IN OUR OWN BACK YARD

It is always exciting to sit and chapel, seeing and hearing the reports from our student campaigns. Today was no exception, as Chuck Ramseur shared the results of one such recent effort. While we had students travel to Washington, Montana, and Utah, a good-sized group stayed here in the Denver area and knocked doors and campaigned in Wheat Ridge. These homes lay just a few miles north and west of the church building. The thing that struck me about this campaign in a major U.S. city’s suburbs are the types of people our students encountered.
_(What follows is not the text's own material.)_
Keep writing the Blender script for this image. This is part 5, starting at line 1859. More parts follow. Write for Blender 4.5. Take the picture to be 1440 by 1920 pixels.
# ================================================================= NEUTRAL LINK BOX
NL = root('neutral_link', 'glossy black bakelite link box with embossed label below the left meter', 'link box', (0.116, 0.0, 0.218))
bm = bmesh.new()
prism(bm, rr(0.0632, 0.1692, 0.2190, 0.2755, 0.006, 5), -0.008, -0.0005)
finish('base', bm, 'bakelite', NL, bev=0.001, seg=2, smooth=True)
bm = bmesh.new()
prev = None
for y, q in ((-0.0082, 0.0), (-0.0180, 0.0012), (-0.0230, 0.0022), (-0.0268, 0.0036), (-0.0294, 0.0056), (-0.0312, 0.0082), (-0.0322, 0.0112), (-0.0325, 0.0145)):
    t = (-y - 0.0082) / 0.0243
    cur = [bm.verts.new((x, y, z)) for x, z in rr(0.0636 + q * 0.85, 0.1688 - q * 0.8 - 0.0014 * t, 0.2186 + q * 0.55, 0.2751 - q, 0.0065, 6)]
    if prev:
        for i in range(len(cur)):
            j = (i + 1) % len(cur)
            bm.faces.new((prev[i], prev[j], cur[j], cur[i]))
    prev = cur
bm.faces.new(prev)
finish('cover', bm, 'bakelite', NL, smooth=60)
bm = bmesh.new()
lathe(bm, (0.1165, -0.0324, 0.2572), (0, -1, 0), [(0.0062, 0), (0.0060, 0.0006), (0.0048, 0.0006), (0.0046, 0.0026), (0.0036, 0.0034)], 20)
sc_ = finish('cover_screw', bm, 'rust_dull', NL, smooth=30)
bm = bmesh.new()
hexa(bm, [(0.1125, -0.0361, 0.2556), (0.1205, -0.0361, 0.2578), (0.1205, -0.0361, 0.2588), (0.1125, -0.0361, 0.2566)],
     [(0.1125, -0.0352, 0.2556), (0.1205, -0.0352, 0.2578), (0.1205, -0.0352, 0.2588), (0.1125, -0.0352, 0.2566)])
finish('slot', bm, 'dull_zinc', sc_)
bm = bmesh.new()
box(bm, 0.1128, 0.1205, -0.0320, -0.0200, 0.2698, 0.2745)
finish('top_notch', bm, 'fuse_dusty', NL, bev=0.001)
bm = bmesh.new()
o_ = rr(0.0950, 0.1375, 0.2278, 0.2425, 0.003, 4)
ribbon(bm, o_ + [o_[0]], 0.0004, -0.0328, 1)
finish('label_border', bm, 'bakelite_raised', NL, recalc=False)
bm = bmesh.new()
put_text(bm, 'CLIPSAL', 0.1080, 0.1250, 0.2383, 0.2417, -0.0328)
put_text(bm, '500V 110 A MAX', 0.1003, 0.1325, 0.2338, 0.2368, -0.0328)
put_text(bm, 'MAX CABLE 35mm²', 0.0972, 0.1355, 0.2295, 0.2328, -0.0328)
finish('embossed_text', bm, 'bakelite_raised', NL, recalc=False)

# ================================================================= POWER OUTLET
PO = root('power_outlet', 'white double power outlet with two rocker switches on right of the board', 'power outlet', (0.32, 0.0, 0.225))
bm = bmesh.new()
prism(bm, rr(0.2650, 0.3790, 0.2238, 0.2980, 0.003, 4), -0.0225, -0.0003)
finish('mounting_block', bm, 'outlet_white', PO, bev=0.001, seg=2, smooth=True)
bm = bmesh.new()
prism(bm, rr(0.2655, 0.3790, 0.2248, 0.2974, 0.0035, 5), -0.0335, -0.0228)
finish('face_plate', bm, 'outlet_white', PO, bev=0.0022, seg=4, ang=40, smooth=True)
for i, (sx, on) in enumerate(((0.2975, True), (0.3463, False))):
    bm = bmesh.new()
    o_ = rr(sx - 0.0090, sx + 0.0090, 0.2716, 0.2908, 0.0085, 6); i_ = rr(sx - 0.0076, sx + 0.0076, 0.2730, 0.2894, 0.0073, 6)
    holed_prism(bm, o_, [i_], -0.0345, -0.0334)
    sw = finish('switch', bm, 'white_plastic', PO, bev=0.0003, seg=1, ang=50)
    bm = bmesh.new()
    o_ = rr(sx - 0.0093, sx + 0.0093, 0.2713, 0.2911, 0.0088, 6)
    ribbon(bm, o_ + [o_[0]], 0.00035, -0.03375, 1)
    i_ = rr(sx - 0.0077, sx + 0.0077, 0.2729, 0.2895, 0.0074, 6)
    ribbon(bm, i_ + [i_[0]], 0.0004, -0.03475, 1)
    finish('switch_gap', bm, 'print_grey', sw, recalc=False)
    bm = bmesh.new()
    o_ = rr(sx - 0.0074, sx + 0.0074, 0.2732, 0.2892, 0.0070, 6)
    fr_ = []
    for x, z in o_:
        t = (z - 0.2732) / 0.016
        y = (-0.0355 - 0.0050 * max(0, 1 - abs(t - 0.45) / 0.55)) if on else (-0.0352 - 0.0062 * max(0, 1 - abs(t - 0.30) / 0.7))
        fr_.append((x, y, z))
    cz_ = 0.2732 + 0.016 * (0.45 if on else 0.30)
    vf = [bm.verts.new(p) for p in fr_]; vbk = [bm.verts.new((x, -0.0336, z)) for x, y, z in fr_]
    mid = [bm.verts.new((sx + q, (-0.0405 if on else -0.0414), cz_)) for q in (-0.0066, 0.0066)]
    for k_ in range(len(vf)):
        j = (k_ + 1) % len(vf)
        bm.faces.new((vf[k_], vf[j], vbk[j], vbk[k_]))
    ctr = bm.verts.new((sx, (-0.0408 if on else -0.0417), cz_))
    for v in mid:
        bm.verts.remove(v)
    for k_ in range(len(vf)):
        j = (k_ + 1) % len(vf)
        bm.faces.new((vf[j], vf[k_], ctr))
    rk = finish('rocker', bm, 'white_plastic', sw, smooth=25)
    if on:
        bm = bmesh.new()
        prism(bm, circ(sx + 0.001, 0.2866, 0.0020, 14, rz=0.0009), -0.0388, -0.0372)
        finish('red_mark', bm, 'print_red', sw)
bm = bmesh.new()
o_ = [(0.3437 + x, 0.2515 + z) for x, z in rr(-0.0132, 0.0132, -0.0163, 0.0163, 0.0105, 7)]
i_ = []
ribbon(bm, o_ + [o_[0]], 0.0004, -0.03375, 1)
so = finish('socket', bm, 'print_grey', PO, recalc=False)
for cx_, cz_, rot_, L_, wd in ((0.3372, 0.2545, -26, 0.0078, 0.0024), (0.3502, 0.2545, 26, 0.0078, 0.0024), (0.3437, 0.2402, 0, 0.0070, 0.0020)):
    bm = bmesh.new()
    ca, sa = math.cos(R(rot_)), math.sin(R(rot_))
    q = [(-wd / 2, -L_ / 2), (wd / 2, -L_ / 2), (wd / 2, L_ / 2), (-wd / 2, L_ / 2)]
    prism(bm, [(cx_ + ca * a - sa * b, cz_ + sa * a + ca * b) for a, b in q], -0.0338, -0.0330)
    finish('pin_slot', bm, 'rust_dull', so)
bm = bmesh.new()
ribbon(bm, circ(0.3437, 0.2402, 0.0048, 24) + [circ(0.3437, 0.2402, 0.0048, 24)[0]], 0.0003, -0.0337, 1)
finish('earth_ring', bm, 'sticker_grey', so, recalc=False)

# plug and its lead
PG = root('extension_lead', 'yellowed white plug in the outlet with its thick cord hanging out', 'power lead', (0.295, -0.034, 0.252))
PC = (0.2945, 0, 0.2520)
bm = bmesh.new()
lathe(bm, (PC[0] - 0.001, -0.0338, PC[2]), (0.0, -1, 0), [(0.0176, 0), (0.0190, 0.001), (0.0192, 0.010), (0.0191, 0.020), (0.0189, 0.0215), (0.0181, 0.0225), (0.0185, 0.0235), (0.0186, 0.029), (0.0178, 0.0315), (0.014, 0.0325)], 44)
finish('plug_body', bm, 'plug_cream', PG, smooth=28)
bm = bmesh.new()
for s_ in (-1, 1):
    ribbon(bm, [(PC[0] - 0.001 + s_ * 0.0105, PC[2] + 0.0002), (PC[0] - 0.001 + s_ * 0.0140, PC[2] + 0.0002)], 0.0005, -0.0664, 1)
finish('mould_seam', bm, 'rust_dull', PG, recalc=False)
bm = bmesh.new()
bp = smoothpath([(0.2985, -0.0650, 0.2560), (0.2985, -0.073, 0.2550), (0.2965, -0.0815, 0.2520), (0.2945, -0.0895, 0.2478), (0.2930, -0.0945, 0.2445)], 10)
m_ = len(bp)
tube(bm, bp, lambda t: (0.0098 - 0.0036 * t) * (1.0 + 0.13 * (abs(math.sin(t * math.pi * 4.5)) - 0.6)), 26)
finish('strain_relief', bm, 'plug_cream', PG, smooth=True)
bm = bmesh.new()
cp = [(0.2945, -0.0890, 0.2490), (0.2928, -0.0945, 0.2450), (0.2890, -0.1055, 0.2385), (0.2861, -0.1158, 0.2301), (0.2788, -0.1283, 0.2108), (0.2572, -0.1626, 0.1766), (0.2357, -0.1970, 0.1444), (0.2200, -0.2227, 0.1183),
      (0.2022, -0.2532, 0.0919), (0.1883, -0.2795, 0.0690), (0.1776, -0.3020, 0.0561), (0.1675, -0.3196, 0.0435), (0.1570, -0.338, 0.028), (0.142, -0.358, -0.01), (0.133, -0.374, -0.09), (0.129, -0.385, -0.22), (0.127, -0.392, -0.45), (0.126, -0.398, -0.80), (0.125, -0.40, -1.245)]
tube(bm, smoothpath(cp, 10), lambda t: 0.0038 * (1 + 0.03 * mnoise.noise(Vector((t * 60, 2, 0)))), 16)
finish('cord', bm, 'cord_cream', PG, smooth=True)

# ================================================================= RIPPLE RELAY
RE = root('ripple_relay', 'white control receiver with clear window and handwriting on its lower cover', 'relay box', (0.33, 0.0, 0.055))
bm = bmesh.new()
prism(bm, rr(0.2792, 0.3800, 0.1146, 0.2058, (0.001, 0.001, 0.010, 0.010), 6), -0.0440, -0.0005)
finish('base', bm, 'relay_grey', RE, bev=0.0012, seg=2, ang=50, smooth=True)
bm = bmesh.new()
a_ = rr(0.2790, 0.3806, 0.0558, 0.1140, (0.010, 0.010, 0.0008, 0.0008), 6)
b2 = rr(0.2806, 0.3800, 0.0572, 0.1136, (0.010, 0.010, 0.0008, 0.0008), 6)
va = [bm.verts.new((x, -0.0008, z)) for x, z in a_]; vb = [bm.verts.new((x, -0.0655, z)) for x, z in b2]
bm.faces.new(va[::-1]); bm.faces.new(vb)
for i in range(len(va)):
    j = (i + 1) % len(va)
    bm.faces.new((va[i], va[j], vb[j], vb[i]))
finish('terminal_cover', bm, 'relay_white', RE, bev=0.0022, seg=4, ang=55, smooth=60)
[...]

In addition to the expected atheists, there were others you might not expect to be met. One man showed no interest in the creation seminar hosted by the Miller Street congregation because his gods were Thor and Oden. Before the students left, it so happened that the man’s high priest arrived. That apparently made for a memorable experience. Another couple of students met a woman who was a practicing Wiccan. She had black and white stones set up around the perimeter of her house, a superstition that was apparently designed to bring balance and stability to her home and life. Duality is an important element found throughout this neopagan religion. Another pair of student campaigners ran across a “Jewish Christian” whose beliefs must surely be unorthodox. He believes in reading Tarot cards as well as the idea of reincarnation. He also claimed to be able to read Aramaic through his “mind’s eye.”

Why do I point these experiences out to you? This is not the heart of the jungles of South America or Southeast Asia. This is not among the tribes of Africa. This is the urban corridor of Colorado, in America. How is this possible? Many answers might be offered: the embracing of pluralism, political correctness, relativism, eroding moral values, and the like. Yet, it all comes down to a rejection of Divine knowledge. The Bible has, in many corners, ceased to be revered by the average person in our culture. The Bible warns about what follows such changes. In Romans one, Paul writes, “And even as they did not like to retain God in their knowledge, God gave them over to a debased mind, to do those things which are not fitting; being filled with all unrighteousness, sexual immorality, wickedness, covetousness, maliciousness full of envy, murder, strife, deceit, evil-mindedness; they are whisperers, backbiters, haters of God, violent, proud, boasters, inventors of evil things, disobedient to parents, undiscerning, untrustworthy, unloving, unforgiving, unmerciful; who, knowing the righteous judgment of God, that those who practice such things are deserving of death, not only do the same but also approve of those who practice them” (28-32). Read through that list again. In them, there are allusions to the very things witnessed by our students. The sobering thought is that when we reject biblical knowledge, God rejects us (Hos. 4:6). We have much work to be done, not only on foreign soil, but also in our own back yard!